**Given exercise**
Quote from the first line below through the line that contains "mb.build('base_stud', m_orange, body)", both included, and leave the pictures out.

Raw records
------------------------------------

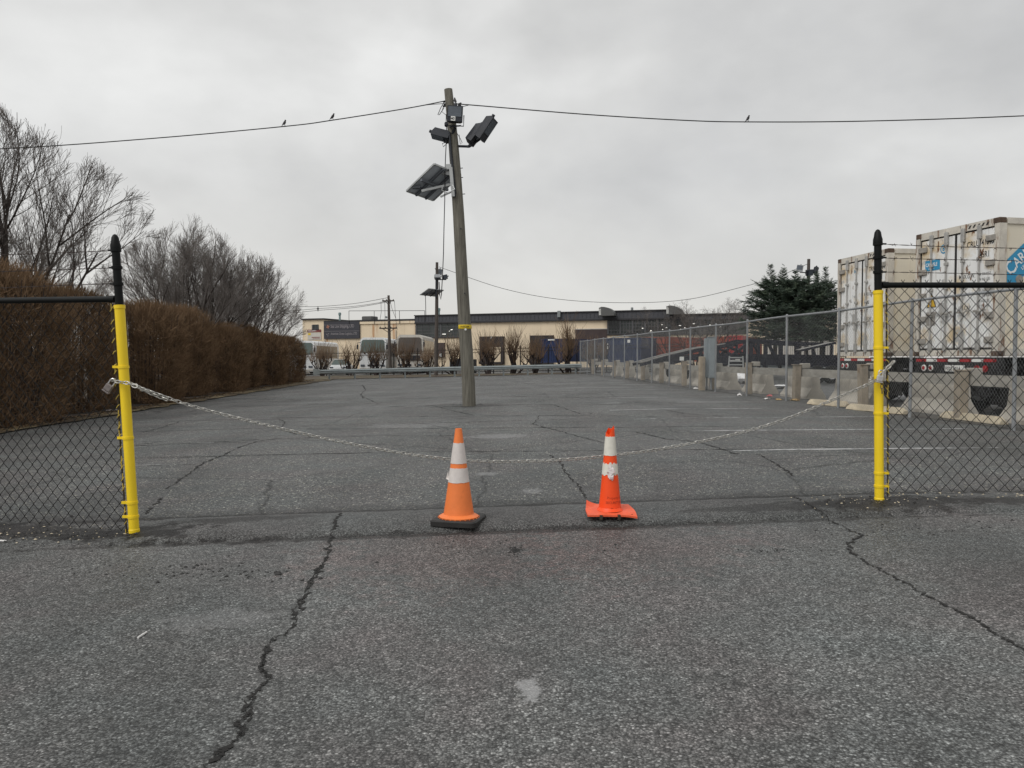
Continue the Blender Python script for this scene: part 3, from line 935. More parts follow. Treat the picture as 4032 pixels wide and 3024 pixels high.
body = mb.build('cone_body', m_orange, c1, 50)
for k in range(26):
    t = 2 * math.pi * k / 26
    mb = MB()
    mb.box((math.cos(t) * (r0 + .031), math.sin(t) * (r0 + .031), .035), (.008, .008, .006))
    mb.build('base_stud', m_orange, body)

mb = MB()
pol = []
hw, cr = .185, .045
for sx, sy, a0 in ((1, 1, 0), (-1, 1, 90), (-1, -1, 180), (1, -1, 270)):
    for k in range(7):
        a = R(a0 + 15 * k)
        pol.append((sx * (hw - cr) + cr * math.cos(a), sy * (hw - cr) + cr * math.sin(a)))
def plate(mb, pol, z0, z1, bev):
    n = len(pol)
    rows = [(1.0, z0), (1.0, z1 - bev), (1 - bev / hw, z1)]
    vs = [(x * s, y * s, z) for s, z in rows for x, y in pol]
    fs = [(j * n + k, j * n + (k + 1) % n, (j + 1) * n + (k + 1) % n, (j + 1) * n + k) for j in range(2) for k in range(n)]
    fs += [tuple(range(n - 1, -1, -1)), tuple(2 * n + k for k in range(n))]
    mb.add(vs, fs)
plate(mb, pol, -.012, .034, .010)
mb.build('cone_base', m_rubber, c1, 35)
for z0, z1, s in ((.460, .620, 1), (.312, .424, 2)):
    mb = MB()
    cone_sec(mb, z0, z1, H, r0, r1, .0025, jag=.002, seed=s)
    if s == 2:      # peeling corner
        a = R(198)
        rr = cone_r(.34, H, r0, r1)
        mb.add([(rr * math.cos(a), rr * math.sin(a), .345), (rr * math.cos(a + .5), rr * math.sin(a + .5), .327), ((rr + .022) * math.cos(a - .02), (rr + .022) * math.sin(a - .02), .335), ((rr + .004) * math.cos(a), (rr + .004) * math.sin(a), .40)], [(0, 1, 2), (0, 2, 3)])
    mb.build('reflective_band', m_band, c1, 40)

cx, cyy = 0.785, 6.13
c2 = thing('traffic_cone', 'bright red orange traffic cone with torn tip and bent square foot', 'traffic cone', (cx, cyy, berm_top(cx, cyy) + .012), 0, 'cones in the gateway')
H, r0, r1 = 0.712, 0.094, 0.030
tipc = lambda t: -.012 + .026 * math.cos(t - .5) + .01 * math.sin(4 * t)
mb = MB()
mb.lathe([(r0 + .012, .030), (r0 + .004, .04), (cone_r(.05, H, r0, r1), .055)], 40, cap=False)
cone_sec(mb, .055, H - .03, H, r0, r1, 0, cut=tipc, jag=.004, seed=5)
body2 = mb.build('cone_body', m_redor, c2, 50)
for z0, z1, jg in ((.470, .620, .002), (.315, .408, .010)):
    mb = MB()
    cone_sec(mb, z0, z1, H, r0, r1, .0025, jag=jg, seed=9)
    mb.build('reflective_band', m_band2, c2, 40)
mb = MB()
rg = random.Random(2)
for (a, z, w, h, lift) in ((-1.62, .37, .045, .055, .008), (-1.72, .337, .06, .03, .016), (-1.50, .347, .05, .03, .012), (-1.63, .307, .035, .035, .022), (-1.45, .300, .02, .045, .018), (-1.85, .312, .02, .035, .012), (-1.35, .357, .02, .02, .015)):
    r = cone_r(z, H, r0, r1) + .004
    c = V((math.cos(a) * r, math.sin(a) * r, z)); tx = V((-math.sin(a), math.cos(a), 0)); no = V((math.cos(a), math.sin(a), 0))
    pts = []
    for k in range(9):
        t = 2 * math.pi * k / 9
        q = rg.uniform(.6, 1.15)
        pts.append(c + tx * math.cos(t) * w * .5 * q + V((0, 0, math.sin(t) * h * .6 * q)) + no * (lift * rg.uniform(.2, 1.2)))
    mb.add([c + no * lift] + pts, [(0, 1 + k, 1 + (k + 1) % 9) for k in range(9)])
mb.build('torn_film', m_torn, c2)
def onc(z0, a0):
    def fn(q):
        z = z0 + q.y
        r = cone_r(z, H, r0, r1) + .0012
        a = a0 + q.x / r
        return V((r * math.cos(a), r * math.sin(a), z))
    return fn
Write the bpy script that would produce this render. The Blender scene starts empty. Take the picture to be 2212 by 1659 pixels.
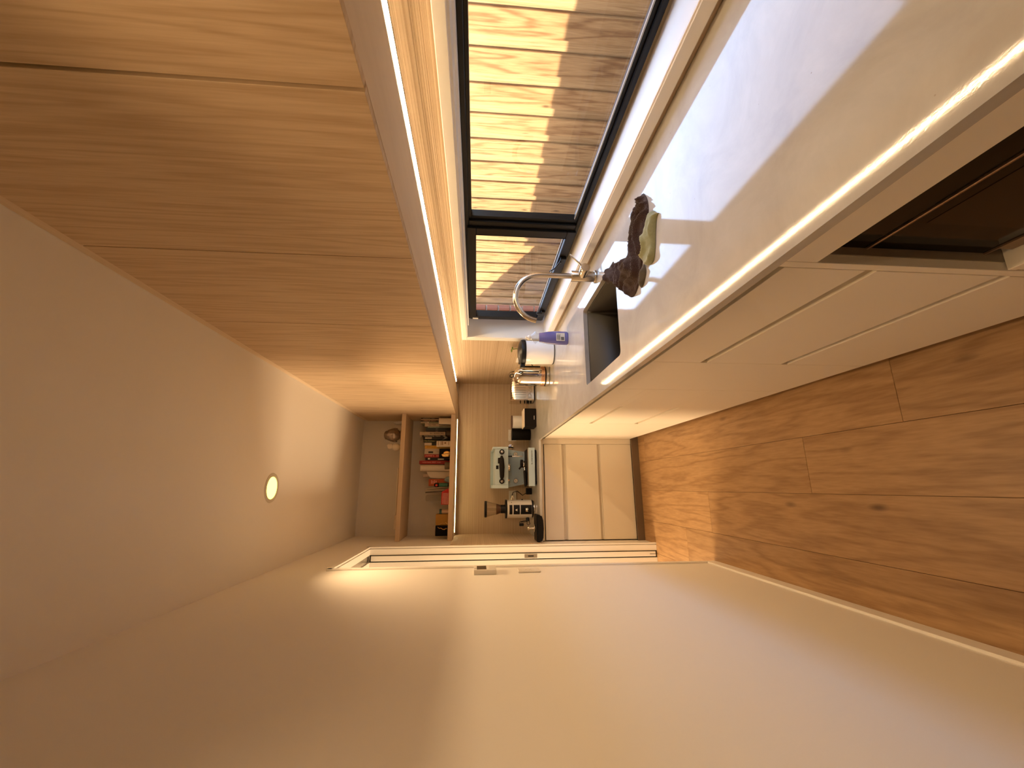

------------------------------------

**Answer**
Continue the Blender Python script for this scene: part 3, from line 935. More parts follow. Treat the picture as 4032 pixels wide and 3024 pixels high.
body = mb.build('cone_body', m_orange, c1, 50)
for k in range(26):
    t = 2 * math.pi * k / 26
    mb = MB()
    mb.box((math.cos(t) * (r0 + .031), math.sin(t) * (r0 + .031), .035), (.008, .008, .006))
    mb.build('base_stud', m_orange, body)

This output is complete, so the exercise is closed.